Now for the “something completely different” department, folk songs from the opposite corner of America by Mark Alan Lovewell, who bills himself as a Martha’s Vineyard folksinger. San Diego certainly qualifies as a seafaring town, even one with a history of being a fishing center, so while Lovewell’s CD, With the Fishes, may concern itself with another ocean, but the songs about fishermen, sea shanties, whaling, and stories of the hard life of those trying to make a living on the unforgiving ocean have a universal appeal.
Lovewell is an established presence in this genre, with four CD releases, and he appears on both coasts for live performances. This project is 18 tracks, many traditional, and of the six written by Lovewell, four are spoken-word tales and poems. The overall theme is consistent, a love story about a fading chapter of American life as old-school fishing by New England trawlers has been supplanted both by more modern equipment and a dwindling number of fish.
This collection is played by Lovewell (vocal, guitar, banjo, harmonica, English concertina), Jim Parr (backup vocals, bass, olive-oil can guitar, percussion), and Tauris Biskis (bodhran). There is a pleasant, homemade vibe to the recording that fits the material just right. Lovewell has a comfortable vocal presence, the product of years playing this kind of music; there is reverence in many of the tracks for a disappearing way of life.
The set kicks off with three odes to fishing, Lovewell’s “Fishing Boat Sarah,” “Shoals of Herring,” and “Jack’s Catboat,” followed by “Final Trawl,” which has a shanty feel, a sort of a fisherman’s singing creed.

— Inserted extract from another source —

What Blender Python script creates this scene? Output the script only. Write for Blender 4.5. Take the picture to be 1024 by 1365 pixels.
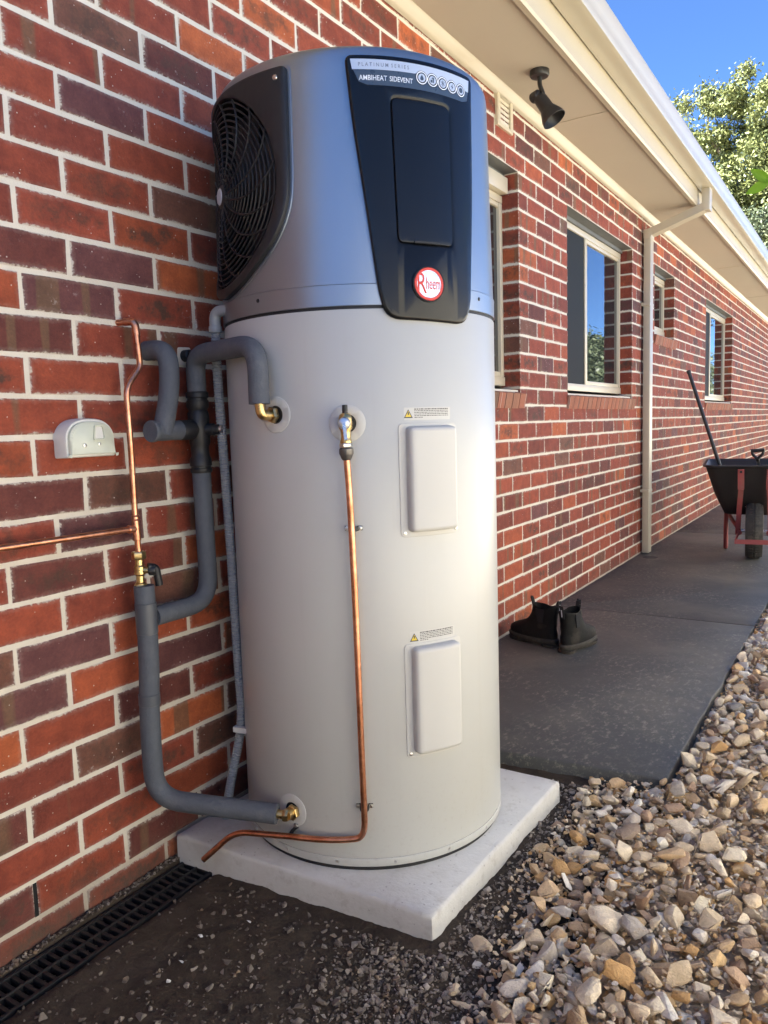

Lovewell tells about ocean storms and the dangers to old-time fishermen in “Bad Weather, a Story” and follows up with a poem about a boat lost in a storm in “Roann, a Poem.’” “It took a prayer from all of us, and then the wind did die, the waves kept tossing us up and down, God bless we were all alive.” In the same vein, “Three Score and Ten” laments the loss at sea of many “boys and men” to the storm—the type of song one would expect to hear sung by a throng in a seaside tavern.
Traditional whaling songs in 3/4 time, “Edgartown Whaling Song” and “Song of the Fishes” are spirited and a throw back to times past when whaling was a chief industry in the Northeast. “A Whaler’s Tale” describes the scenario of whalers having their boats destroyed by their prey, “I swear to God them fish can think as well as you or me.”
The last few tracks lament the collapse of the fishing industry, “Fish and Fishermen are Precious, a Story,” and “No More Fish, No Fishermen.” Lovewell then does a spoken-word intro to the final song, “Shenandoah,” a traditional song about a boat that was a “captain’s dream come true.” The song is the disc highlight, buried in an overlong program, a shanty with a choral vocal, almost a hymn, and dignified feel.